Famed British science fiction writer Nigel Kneale passed away October 29, 2006 at age 84. Kneale, known as Tom to his friends, was a major creative force in the British television and motion picture industries. Kneale abhorred the appellation of "science fiction" writer but the majority of his work was in the science fiction, fantasy, and horror genres.
Kneale's first major success was his live television mini-series The Quatermass Experiment (1953). In four separate series, Kneale's Professor Quatermass dealt with various menaces from outer space. The first series portrayed a more conventional alien-on-the-loose scenario with a strange being that resembled mutant vegetation.
In the second live series, Quatermass II (1955), the aliens were using an industrial complex to mask their plans of worldwide conquest. By the third live installment, Quatermass and the Pit (1958), Kneale's approach took on an anthropological bent, the existence of an alien Earth presence offering an explanation of place names, some of our most fundamental spiritual beliefs and, possibly, even our own existence.
The last chapter, Quatermass (1979) offered a new interpretation of the function of ley lines and the placement of ancient monolith sites such as Stonehenge.
The trailer for Quatermass and the Pit, located at the external site Youtube.
The first three series resulted in film versions produced by Hammer Films, The Quatermass Xperiment (1955)(the "x" inserted as a reference to British film ratings), Quatermass 2 (1957), and Quatermass and the Pit (1967), known respectively in the U.S. as The Creeping Unknown, Enemy from Space, and Five Million Years to Earth. The fourth TV series was shot on film and released to video in a movie version, The Quatermass Conclusion (1979). Although Kneale disapproved of the first two films, science fiction fans generally hold the entire series in high regard.

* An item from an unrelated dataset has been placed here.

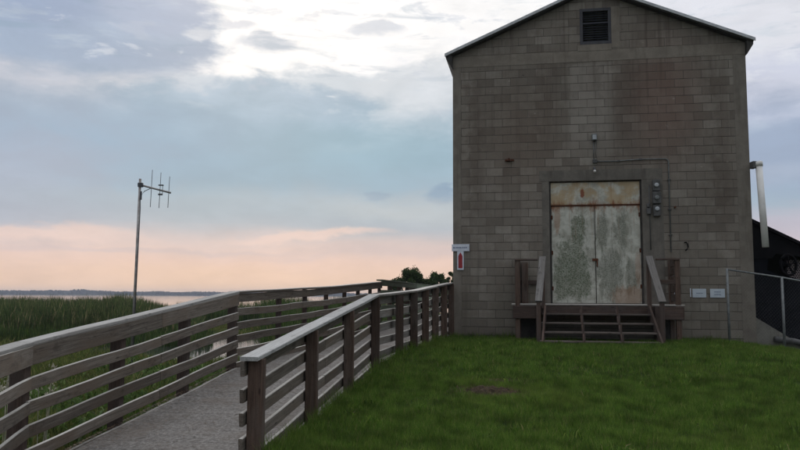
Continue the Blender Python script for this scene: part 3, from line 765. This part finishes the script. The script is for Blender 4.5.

Kneale also wrote a thoughtful, philosophical story about the Himalayan Yeti that cast the legendary beings as wiser than their human counterparts. Titled The Creature (1955) it became the film The Abominable Snowman of the Himalayas (1957). With a certain appropriateness, Kneale wrote the screenplay for the Ray Harryhausen film First Men In the Moon (1964), adding a wraparound story that cleverly challenges the accepted history of space travel.
Kneale wrote many other TV and film scripts in the science fiction/fantasy/and horror field as well as some prestigious dramatic movies and television broadcasts such as Look Back in Anger (1958), The Entertainer (1960), Damn the Defiant! (1962), Sharpe's Gold (1995) [British soldier in Napoleanic times], and Kavanagh QC (1997) [John Thaw as a solicitor].
Kneale wrote an unproduced script for a remake of Creature From the Black Lagoon. It must be wondered how Kneale's unique viewpoint would have spun a new explanation and meaning for the Creature. The effects of Kneale's anthropological approach can also be seen in films like Lifeforce (1985) (from the Colin Wilson novel The Space Vampires) and John Carpenter's Prince of Darkness with script credited to the Carpenter pseudonym Martin Quatermass. This was perhaps done as a sign of respect for Kneale's uncredited work on the disappointing Halloween III: Season of the Witch. Kneale's fantastic envisioning of a Halloween plot by an Irish mask manufacturer, which featured further thoughts on the function of Stonehenge, was destroyed in the transition to the screen.
In 1996 The Quatermass Memoirs was broadcast on BB3 radio and in 2005 there was a live TV remake of The Quatermass Experiment that received mixed reviews. In 2003 Kneale was the subject of a BBC Four biography and in 2000 the British Film Institute included Quatermass and the Pit and 1984 as two of the 100 Greatest British Television Programmes.
Major Genre Credits: (TV) The Quatermass Experiment (1953), 1984 (1954), The Creature (1955), Quatermass II (1955), Quatermass and the Pit (1958), Theatre 625: The Year of the Sex Olympics (1968), The Stone Tape (1972), Bedtime Stories (1974), Beasts (1976), Quatermass (1979), Kinvig (1981), Unnatural Causes (1986), The Woman in Black (1989),
(Movies) The Quatermass Xperiment (The Creeping Unknown)(1955), Quatermass 2 (Enemy From Space)(1957), The Abominable Snowman of the Himalayas (1957), First Men in the Moon (1964), The Witches (1966), Quatermass and the Pit (Five Million Years to Earth)(1967), The Quatermass Conclusion (1979).